Scene modeling code data
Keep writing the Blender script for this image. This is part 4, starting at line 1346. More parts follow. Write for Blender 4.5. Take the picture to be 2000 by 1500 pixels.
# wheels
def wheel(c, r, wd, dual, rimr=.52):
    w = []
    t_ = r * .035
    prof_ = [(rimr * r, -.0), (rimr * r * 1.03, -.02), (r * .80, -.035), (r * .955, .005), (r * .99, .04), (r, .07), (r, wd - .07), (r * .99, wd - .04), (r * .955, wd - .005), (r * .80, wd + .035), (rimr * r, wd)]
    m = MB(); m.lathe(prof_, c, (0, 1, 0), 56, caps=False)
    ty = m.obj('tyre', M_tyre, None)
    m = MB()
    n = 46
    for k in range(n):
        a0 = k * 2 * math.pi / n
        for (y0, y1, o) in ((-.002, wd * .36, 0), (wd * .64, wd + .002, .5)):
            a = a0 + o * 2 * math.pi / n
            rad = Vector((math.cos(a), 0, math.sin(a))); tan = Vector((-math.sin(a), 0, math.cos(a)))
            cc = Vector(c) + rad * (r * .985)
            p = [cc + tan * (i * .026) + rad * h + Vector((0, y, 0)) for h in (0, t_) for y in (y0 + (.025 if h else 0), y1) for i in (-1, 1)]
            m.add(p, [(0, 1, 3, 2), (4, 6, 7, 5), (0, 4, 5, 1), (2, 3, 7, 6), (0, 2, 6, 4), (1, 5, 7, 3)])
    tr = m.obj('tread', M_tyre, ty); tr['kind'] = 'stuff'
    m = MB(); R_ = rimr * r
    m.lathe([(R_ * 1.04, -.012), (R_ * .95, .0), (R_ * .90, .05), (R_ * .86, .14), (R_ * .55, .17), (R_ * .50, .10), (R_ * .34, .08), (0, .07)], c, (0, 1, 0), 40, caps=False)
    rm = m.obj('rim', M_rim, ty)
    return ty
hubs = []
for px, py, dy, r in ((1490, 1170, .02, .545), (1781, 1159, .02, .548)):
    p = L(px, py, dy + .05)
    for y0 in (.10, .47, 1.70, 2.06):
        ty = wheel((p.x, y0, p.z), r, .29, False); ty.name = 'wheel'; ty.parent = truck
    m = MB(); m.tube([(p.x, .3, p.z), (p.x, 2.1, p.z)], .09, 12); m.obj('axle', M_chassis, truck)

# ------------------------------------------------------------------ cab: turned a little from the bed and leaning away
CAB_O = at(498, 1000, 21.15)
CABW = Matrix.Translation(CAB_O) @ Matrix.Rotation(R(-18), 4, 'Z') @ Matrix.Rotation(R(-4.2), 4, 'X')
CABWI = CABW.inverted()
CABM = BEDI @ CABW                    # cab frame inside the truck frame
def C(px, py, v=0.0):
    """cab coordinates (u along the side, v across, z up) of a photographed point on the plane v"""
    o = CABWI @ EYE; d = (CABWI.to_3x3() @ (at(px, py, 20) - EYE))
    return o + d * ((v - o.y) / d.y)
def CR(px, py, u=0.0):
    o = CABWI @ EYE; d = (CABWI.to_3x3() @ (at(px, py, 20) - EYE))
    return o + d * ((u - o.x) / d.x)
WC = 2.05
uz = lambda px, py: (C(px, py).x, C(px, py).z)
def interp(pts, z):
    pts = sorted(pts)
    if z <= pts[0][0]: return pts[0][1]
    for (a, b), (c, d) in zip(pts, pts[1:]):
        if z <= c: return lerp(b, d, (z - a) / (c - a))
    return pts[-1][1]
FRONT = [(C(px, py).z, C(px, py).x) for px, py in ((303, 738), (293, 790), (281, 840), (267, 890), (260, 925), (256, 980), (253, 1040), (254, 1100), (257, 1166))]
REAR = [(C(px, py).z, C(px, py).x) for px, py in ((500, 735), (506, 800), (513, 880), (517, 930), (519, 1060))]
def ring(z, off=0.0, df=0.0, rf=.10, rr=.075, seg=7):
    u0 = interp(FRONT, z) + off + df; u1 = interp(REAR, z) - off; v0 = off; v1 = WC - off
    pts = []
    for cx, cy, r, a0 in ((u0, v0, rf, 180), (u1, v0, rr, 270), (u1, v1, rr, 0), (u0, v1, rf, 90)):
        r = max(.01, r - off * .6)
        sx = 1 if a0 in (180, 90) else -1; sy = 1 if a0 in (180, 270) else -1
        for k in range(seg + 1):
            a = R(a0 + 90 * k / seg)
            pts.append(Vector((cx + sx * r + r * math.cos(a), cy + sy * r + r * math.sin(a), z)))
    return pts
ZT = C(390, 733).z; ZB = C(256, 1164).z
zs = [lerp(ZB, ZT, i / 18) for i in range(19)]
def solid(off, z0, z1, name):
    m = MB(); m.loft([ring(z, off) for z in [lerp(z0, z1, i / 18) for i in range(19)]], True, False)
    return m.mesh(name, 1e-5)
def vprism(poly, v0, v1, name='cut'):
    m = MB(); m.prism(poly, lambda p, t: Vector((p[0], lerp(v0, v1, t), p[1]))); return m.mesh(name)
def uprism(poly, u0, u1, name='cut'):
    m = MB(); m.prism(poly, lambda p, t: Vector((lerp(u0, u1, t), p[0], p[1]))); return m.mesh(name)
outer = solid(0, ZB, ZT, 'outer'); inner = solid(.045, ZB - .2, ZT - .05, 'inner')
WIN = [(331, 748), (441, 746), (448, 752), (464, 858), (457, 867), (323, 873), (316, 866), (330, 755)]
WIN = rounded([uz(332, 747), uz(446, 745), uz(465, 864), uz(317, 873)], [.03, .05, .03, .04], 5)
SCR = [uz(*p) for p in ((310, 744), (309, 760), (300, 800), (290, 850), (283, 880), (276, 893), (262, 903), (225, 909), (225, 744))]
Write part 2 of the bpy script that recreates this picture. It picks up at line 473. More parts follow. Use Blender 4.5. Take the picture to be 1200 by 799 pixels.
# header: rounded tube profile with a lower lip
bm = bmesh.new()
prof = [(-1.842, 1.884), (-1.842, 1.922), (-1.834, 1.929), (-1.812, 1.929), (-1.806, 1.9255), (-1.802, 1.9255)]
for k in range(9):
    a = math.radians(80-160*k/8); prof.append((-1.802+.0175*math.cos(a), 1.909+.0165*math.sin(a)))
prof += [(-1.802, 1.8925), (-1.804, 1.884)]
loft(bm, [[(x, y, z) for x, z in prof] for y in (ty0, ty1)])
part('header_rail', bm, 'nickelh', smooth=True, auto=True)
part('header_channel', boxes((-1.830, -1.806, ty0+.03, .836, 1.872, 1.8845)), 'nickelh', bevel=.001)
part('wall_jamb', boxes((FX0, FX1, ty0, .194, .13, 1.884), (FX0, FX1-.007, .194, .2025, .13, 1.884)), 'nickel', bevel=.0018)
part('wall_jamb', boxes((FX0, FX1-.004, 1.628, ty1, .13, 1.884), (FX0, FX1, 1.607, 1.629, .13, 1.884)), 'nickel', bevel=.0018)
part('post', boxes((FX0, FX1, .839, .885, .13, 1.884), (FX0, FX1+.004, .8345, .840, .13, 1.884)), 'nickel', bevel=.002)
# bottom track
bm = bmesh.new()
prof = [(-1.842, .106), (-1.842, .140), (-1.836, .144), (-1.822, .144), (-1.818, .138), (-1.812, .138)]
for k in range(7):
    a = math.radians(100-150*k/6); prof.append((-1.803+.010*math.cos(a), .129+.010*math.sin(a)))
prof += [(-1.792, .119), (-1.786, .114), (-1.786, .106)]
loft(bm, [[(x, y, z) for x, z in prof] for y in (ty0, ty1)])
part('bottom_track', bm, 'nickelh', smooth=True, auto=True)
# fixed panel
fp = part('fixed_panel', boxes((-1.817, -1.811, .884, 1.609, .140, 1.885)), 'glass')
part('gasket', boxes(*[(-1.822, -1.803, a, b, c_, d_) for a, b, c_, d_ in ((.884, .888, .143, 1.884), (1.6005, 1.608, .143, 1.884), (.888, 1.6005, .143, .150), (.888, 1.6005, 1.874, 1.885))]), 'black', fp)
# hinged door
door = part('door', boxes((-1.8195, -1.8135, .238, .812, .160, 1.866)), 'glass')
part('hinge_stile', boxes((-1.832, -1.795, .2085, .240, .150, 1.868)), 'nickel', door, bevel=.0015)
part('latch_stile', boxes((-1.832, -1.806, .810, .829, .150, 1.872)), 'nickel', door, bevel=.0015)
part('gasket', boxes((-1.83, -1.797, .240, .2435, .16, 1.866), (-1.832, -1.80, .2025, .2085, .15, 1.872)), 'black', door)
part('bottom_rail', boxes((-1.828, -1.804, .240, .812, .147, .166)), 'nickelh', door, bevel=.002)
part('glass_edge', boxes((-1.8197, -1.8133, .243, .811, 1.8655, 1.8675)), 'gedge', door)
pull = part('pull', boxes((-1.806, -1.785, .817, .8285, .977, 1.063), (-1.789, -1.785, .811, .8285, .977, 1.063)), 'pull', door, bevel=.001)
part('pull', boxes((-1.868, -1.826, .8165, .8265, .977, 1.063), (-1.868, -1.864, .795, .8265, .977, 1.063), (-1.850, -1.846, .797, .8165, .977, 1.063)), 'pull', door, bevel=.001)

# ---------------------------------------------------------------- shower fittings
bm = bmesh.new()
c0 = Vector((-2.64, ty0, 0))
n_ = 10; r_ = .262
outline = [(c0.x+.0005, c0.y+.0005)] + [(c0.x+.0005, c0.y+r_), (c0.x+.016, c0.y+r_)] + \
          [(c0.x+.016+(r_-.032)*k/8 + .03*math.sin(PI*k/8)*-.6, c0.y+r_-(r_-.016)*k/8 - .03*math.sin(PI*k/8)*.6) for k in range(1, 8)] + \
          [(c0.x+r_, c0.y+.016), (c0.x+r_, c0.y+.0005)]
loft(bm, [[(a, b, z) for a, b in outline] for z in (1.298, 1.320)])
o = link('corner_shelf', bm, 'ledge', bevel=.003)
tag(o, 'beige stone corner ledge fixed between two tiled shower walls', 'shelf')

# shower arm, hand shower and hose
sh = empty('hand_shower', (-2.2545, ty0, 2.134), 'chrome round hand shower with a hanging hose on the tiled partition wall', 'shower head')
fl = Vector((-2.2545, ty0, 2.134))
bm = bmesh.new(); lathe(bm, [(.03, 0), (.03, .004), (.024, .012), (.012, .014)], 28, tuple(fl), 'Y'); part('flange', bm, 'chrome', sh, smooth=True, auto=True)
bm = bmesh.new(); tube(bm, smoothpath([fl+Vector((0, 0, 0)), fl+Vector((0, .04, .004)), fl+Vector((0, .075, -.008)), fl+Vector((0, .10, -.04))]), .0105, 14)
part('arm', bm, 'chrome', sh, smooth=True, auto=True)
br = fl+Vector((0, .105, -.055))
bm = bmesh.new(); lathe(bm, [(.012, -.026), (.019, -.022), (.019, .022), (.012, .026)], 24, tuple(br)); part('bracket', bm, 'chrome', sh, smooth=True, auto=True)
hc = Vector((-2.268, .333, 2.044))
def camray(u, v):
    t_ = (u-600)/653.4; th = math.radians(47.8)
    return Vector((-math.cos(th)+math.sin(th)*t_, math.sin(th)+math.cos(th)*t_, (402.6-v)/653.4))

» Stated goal
Look above and return each line of the records exactly, from the very first through the line with "m = MB(); m.tube([(p.x, .3, p.z), (p.x, 2.1, p.z)], .09, 12);", both included.

» Output
Keep writing the Blender script for this image. This is part 4, starting at line 1346. More parts follow. Write for Blender 4.5. Take the picture to be 2000 by 1500 pixels.
# wheels
def wheel(c, r, wd, dual, rimr=.52):
    w = []
    t_ = r * .035
    prof_ = [(rimr * r, -.0), (rimr * r * 1.03, -.02), (r * .80, -.035), (r * .955, .005), (r * .99, .04), (r, .07), (r, wd - .07), (r * .99, wd - .04), (r * .955, wd - .005), (r * .80, wd + .035), (rimr * r, wd)]
    m = MB(); m.lathe(prof_, c, (0, 1, 0), 56, caps=False)
    ty = m.obj('tyre', M_tyre, None)
    m = MB()
    n = 46
    for k in range(n):
        a0 = k * 2 * math.pi / n
        for (y0, y1, o) in ((-.002, wd * .36, 0), (wd * .64, wd + .002, .5)):
            a = a0 + o * 2 * math.pi / n
            rad = Vector((math.cos(a), 0, math.sin(a))); tan = Vector((-math.sin(a), 0, math.cos(a)))
            cc = Vector(c) + rad * (r * .985)
            p = [cc + tan * (i * .026) + rad * h + Vector((0, y, 0)) for h in (0, t_) for y in (y0 + (.025 if h else 0), y1) for i in (-1, 1)]
            m.add(p, [(0, 1, 3, 2), (4, 6, 7, 5), (0, 4, 5, 1), (2, 3, 7, 6), (0, 2, 6, 4), (1, 5, 7, 3)])
    tr = m.obj('tread', M_tyre, ty); tr['kind'] = 'stuff'
    m = MB(); R_ = rimr * r
    m.lathe([(R_ * 1.04, -.012), (R_ * .95, .0), (R_ * .90, .05), (R_ * .86, .14), (R_ * .55, .17), (R_ * .50, .10), (R_ * .34, .08), (0, .07)], c, (0, 1, 0), 40, caps=False)
    rm = m.obj('rim', M_rim, ty)
    return ty
hubs = []
for px, py, dy, r in ((1490, 1170, .02, .545), (1781, 1159, .02, .548)):
    p = L(px, py, dy + .05)
    for y0 in (.10, .47, 1.70, 2.06):
        ty = wheel((p.x, y0, p.z), r, .29, False); ty.name = 'wheel'; ty.parent = truck
    m = MB(); m.tube([(p.x, .3, p.z), (p.x, 2.1, p.z)], .09, 12); m.obj('axle', M_chassis, truck)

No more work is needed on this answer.